═══ Supplied data ═══

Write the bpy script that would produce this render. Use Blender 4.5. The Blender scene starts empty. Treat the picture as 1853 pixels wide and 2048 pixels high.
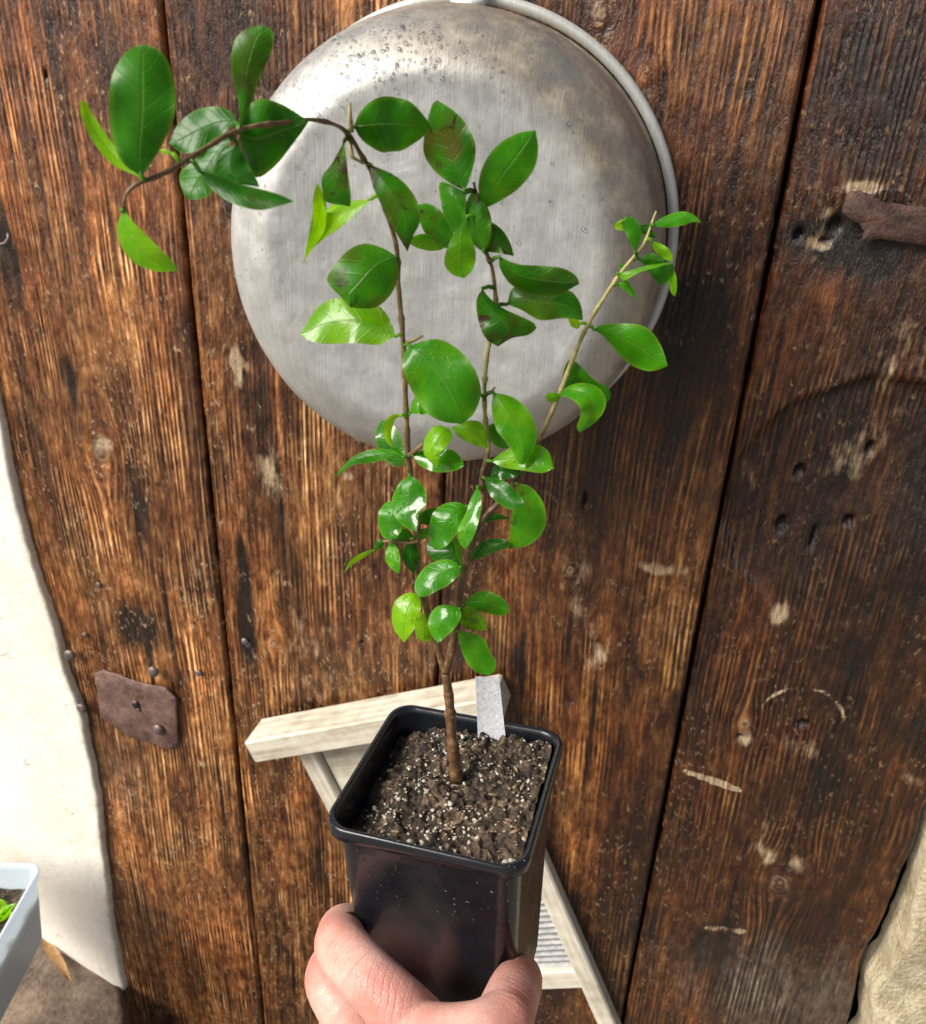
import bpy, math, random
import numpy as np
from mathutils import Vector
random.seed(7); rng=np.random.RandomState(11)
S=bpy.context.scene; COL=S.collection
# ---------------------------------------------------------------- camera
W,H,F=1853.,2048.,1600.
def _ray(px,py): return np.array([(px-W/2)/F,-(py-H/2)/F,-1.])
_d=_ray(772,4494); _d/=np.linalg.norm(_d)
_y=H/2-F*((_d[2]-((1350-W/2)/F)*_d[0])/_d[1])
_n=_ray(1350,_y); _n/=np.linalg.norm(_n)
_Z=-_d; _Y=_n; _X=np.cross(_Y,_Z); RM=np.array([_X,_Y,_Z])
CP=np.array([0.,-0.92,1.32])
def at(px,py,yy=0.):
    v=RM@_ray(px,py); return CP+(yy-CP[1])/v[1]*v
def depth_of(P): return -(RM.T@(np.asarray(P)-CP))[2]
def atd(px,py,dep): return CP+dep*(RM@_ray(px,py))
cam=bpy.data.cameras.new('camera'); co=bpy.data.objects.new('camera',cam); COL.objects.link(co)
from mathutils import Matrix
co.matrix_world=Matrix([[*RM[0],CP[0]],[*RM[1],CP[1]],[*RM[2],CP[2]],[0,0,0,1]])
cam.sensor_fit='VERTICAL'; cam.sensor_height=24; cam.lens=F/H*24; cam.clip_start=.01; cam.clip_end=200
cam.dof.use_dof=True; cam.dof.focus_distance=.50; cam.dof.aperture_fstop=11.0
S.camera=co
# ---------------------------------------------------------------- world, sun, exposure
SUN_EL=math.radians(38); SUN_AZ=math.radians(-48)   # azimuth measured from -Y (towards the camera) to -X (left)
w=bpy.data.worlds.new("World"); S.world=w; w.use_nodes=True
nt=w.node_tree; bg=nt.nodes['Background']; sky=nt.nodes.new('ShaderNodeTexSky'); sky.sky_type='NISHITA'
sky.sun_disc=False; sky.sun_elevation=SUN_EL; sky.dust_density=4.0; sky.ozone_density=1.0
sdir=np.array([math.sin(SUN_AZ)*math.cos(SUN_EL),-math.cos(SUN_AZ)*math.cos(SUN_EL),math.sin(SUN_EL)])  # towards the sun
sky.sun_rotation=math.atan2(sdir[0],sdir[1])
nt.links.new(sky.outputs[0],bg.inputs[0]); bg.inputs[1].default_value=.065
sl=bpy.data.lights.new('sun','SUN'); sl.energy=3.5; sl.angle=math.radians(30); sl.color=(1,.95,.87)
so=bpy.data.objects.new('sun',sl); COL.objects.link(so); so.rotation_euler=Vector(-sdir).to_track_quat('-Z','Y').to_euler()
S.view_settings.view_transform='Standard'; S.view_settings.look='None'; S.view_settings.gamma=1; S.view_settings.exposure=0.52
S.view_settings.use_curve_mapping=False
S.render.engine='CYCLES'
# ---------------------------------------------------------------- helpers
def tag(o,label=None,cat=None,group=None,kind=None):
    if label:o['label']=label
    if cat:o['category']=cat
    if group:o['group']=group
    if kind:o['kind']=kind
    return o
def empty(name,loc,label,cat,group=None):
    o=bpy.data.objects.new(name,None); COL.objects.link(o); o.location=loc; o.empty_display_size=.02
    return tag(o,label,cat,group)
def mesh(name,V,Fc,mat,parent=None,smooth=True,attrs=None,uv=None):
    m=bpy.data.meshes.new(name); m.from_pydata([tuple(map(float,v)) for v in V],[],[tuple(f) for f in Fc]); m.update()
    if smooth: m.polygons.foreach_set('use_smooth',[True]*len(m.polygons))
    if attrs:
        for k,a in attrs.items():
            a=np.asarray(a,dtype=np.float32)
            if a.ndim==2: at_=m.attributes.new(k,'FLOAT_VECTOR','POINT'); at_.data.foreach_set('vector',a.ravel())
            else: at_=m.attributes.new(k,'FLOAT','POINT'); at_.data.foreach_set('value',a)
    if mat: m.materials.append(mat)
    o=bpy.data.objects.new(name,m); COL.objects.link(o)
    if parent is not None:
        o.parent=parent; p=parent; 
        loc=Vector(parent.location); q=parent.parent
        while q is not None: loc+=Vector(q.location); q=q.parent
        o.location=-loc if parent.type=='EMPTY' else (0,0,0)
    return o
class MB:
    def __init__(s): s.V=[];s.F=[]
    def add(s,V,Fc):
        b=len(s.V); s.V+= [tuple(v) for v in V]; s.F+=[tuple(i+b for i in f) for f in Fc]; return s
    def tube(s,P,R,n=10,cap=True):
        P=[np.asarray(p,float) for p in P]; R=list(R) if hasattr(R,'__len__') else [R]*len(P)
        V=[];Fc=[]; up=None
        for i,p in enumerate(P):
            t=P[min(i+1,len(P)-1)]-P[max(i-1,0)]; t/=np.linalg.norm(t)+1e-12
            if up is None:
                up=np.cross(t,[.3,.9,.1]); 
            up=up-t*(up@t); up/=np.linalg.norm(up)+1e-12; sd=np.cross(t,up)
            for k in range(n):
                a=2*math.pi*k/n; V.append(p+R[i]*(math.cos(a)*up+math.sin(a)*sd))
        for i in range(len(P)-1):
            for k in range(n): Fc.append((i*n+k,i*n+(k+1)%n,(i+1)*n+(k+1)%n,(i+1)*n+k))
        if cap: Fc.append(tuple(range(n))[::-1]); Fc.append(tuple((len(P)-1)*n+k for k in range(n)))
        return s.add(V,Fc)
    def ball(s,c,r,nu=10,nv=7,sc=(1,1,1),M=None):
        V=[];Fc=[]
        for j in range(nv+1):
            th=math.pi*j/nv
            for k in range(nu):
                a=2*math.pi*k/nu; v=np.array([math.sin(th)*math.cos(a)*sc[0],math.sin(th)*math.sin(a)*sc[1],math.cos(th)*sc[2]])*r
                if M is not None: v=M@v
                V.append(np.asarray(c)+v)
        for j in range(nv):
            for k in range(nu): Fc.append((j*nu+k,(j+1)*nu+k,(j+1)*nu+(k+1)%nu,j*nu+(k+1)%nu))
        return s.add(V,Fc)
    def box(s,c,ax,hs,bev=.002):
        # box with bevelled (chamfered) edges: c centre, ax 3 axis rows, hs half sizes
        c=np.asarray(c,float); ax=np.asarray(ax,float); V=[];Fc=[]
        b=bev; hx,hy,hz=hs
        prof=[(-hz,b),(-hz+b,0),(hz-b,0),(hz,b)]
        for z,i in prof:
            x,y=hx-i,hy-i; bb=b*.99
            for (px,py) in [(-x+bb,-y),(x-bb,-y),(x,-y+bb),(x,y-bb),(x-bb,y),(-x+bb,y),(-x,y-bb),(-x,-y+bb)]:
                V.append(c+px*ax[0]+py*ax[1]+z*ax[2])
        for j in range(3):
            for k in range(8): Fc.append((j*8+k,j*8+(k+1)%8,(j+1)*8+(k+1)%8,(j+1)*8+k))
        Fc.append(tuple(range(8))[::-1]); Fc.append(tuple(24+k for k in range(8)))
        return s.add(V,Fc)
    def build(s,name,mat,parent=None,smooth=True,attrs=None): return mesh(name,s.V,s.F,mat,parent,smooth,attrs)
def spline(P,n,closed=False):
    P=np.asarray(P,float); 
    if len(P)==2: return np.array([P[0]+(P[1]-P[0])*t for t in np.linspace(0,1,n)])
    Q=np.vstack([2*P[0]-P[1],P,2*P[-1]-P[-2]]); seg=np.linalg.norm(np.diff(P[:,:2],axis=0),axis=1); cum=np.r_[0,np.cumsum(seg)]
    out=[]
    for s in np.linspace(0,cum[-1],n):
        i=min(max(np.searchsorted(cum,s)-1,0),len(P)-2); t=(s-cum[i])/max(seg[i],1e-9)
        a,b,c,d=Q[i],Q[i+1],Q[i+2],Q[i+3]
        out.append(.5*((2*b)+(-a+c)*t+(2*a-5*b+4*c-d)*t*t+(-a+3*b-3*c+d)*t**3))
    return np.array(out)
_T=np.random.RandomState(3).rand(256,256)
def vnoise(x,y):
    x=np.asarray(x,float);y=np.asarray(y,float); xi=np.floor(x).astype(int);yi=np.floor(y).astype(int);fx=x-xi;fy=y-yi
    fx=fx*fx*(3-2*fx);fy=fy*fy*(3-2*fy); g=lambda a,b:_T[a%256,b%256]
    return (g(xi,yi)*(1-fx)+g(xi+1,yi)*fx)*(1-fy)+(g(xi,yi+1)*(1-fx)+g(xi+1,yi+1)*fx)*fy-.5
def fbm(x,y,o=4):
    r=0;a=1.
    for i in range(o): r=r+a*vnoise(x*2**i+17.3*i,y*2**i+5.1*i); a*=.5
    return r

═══

* [Exercise]
Which lines contain the word "render"? Return each of them.

* [Solution]
Write the bpy script that would produce this render. Use Blender 4.5. The Blender scene starts empty. Treat the picture as 1853 pixels wide and 2048 pixels high.
S.render.engine='CYCLES'